The application uses display lists or vertex arrays, but makes frequent changes to the model-view matrix or to light definitions (using glLight).
The application uses display lists or vertex arrays, but frequently turns fogging or spherical-texture-coordinate generation on/off.
The application uses 4D data (for example, vertices, light positions) and the w values are near the floating point limits. See the section below on 4D values for more information.

It is appropriate to use

export HPOGL_LIGHTING_SPACE=OC

when:

There are many (eight or more) vertices between light changes or model-view matrix changes.
Display lists or vertex arrays are used extensively.

and any of the following are true:

There is a lot of switching between immediate mode and display-list execution (or vertex arrays) while lighting is on, and intermixed with state changes that affect choice of lighting space (these were listed above).

Display lists are used predominantly, but the first glBegin after commands that affect choice of lighting space (which were listed above) is an immediate mode command.

For example, in a scenario like the following:

   (Load a model View Matrix)
   (Define lights)
   (Enable lights and lighting)
 
   glBegin(..); /* Some simple immediate-mode rendering.
                   Lighting space gets chosen at this point.*/
                    ...
   glEnd();
 
   (Execution
of many display lists or vertex arrays, with no 
         changes to the model-view matrix or light definitions)
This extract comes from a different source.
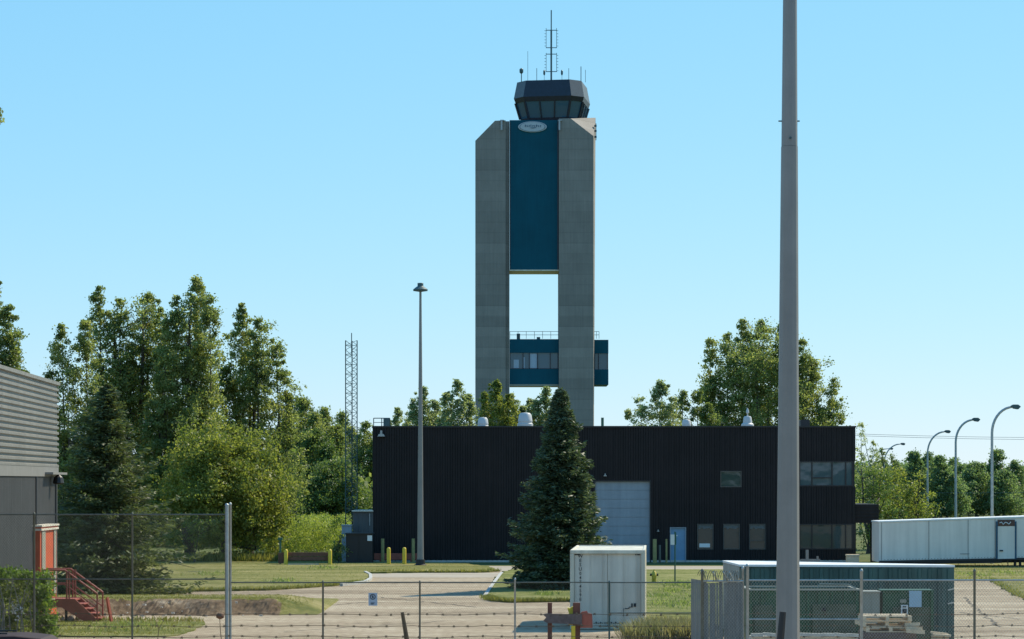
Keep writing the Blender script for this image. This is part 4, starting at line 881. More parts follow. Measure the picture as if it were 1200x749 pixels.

Here the default lighting space chosen at the time of the first glBegin is eye-space lighting. The display lists could have benefited from setting HPOGL_LIGHTING_SPACE=OC.

When tuning an application, first use just the default lighting-space selection (do not set HPOGL_LIGHTING_SPACE). If the application matches the conditions listed above that indicate the need for setting HPOGL_LIGHTING_SPACE, then experiment with setting the environment variable.

Optimization of Lighting

HP's implementation of OpenGL optimizes the lighting case such that the performance degradation from one light to two or more lights is linear. Lighting performance does not degrade noticeably when you enable a second light. In addition, the GL_SHININESS material parameter is not particularly expensive to change.

Occlusion Culling

The proper use of HP's occlusion culling extension can dramatically improve rendering performance. This extension defines a mechanism for determining the non-visibility of complex geometry based on the non-visibility of a bounding geometry. This feature can greatly reduce the amount of geometry processing and rendering required by an application, thereby, increasing the applications performance. For more information on occlusion culling, see the section "Occlusion Extension" found in Chapter 1.